── The input ──

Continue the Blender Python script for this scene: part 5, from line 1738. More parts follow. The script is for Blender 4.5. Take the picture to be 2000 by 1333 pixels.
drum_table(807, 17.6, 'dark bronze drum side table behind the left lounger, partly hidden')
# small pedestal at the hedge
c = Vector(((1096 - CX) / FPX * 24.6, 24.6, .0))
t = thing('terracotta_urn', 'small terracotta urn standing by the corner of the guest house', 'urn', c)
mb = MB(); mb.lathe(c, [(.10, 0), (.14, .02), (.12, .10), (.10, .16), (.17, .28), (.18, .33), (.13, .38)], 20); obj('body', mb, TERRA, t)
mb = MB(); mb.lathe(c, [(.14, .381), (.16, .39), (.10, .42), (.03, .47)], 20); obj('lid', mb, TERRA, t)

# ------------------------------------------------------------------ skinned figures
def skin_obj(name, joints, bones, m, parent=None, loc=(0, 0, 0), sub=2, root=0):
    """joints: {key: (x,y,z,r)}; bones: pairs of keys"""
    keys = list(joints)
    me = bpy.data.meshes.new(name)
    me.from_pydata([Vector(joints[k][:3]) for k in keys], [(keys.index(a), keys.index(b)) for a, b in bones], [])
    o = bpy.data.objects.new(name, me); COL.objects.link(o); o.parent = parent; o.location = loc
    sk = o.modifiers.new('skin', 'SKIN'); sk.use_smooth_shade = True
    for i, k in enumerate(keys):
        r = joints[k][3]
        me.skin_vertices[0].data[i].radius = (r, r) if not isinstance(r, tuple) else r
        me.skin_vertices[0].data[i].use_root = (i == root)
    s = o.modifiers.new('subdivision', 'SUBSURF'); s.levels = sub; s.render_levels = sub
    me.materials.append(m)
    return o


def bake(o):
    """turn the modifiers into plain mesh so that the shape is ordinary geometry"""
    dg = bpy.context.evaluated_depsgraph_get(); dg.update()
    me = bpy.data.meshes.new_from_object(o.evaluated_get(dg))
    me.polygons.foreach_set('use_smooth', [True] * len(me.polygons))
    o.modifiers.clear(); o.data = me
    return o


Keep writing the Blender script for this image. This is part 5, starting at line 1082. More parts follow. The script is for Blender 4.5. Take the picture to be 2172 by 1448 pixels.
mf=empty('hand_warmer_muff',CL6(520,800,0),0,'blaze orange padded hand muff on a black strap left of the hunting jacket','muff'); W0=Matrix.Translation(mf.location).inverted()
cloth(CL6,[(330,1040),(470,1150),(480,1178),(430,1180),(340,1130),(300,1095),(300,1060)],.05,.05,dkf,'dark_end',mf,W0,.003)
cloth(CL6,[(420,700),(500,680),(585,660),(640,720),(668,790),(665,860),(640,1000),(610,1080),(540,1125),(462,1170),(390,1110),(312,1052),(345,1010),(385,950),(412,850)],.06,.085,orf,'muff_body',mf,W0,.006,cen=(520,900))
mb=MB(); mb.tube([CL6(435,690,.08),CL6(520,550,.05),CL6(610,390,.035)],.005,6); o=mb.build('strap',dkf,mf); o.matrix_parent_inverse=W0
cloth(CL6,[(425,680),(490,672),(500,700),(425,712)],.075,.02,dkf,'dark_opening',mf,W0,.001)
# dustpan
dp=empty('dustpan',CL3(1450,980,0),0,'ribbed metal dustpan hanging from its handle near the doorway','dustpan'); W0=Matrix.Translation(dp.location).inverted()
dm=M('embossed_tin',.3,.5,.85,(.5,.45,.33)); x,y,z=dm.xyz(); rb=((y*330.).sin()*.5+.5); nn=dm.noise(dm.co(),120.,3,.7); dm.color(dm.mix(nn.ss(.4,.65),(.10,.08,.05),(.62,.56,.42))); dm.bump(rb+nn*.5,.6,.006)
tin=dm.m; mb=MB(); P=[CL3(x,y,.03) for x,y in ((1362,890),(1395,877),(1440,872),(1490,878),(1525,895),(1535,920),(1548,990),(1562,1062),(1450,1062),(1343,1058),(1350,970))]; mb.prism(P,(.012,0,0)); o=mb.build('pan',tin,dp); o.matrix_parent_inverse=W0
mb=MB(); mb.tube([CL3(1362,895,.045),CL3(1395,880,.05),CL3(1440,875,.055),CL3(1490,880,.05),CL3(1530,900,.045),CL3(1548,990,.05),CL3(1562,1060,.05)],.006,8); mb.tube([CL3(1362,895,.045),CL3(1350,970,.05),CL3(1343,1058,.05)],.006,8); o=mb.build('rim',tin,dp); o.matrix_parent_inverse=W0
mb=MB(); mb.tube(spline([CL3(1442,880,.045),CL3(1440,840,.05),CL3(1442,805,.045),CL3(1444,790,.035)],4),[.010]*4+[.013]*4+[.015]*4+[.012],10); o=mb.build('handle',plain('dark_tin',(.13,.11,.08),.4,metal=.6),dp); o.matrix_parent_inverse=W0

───

Directive: Transcribe the material above word for word.

Output of the exercise:
Continue the Blender Python script for this scene: part 5, from line 1738. More parts follow. The script is for Blender 4.5. Take the picture to be 2000 by 1333 pixels.
drum_table(807, 17.6, 'dark bronze drum side table behind the left lounger, partly hidden')
# small pedestal at the hedge
c = Vector(((1096 - CX) / FPX * 24.6, 24.6, .0))
t = thing('terracotta_urn', 'small terracotta urn standing by the corner of the guest house', 'urn', c)
mb = MB(); mb.lathe(c, [(.10, 0), (.14, .02), (.12, .10), (.10, .16), (.17, .28), (.18, .33), (.13, .38)], 20); obj('body', mb, TERRA, t)
mb = MB(); mb.lathe(c, [(.14, .381), (.16, .39), (.10, .42), (.03, .47)], 20); obj('lid', mb, TERRA, t)

# ------------------------------------------------------------------ skinned figures
def skin_obj(name, joints, bones, m, parent=None, loc=(0, 0, 0), sub=2, root=0):
    """joints: {key: (x,y,z,r)}; bones: pairs of keys"""
    keys = list(joints)
    me = bpy.data.meshes.new(name)
    me.from_pydata([Vector(joints[k][:3]) for k in keys], [(keys.index(a), keys.index(b)) for a, b in bones], [])
    o = bpy.data.objects.new(name, me); COL.objects.link(o); o.parent = parent; o.location = loc
    sk = o.modifiers.new('skin', 'SKIN'); sk.use_smooth_shade = True
    for i, k in enumerate(keys):
        r = joints[k][3]
        me.skin_vertices[0].data[i].radius = (r, r) if not isinstance(r, tuple) else r
        me.skin_vertices[0].data[i].use_root = (i == root)
    s = o.modifiers.new('subdivision', 'SUBSURF'); s.levels = sub; s.render_levels = sub
    me.materials.append(m)
    return o


def bake(o):
    """turn the modifiers into plain mesh so that the shape is ordinary geometry"""
    dg = bpy.context.evaluated_depsgraph_get(); dg.update()
    me = bpy.data.meshes.new_from_object(o.evaluated_get(dg))
    me.polygons.foreach_set('use_smooth', [True] * len(me.polygons))
    o.modifiers.clear(); o.data = me
    return o


Keep writing the Blender script for this image. This is part 5, starting at line 1082. More parts follow. The script is for Blender 4.5. Take the picture to be 2172 by 1448 pixels.
mf=empty('hand_warmer_muff',CL6(520,800,0),0,'blaze orange padded hand muff on a black strap left of the hunting jacket','muff'); W0=Matrix.Translation(mf.location).inverted()
cloth(CL6,[(330,1040),(470,1150),(480,1178),(430,1180),(340,1130),(300,1095),(300,1060)],.05,.05,dkf,'dark_end',mf,W0,.003)
cloth(CL6,[(420,700),(500,680),(585,660),(640,720),(668,790),(665,860),(640,1000),(610,1080),(540,1125),(462,1170),(390,1110),(312,1052),(345,1010),(385,950),(412,850)],.06,.085,orf,'muff_body',mf,W0,.006,cen=(520,900))
mb=MB(); mb.tube([CL6(435,690,.08),CL6(520,550,.05),CL6(610,390,.035)],.005,6); o=mb.build('strap',dkf,mf); o.matrix_parent_inverse=W0
cloth(CL6,[(425,680),(490,672),(500,700),(425,712)],.075,.02,dkf,'dark_opening',mf,W0,.001)
# dustpan
dp=empty('dustpan',CL3(1450,980,0),0,'ribbed metal dustpan hanging from its handle near the doorway','dustpan'); W0=Matrix.Translation(dp.location).inverted()
dm=M('embossed_tin',.3,.5,.85,(.5,.45,.33)); x,y,z=dm.xyz(); rb=((y*330.).sin()*.5+.5); nn=dm.noise(dm.co(),120.,3,.7); dm.color(dm.mix(nn.ss(.4,.65),(.10,.08,.05),(.62,.56,.42))); dm.bump(rb+nn*.5,.6,.006)
tin=dm.m; mb=MB(); P=[CL3(x,y,.03) for x,y in ((1362,890),(1395,877),(1440,872),(1490,878),(1525,895),(1535,920),(1548,990),(1562,1062),(1450,1062),(1343,1058),(1350,970))]; mb.prism(P,(.012,0,0)); o=mb.build('pan',tin,dp); o.matrix_parent_inverse=W0
mb=MB(); mb.tube([CL3(1362,895,.045),CL3(1395,880,.05),CL3(1440,875,.055),CL3(1490,880,.05),CL3(1530,900,.045),CL3(1548,990,.05),CL3(1562,1060,.05)],.006,8); mb.tube([CL3(1362,895,.045),CL3(1350,970,.05),CL3(1343,1058,.05)],.006,8); o=mb.build('rim',tin,dp); o.matrix_parent_inverse=W0
mb=MB(); mb.tube(spline([CL3(1442,880,.045),CL3(1440,840,.05),CL3(1442,805,.045),CL3(1444,790,.035)],4),[.010]*4+[.013]*4+[.015]*4+[.012],10); o=mb.build('handle',plain('dark_tin',(.13,.11,.08),.4,metal=.6),dp); o.matrix_parent_inverse=W0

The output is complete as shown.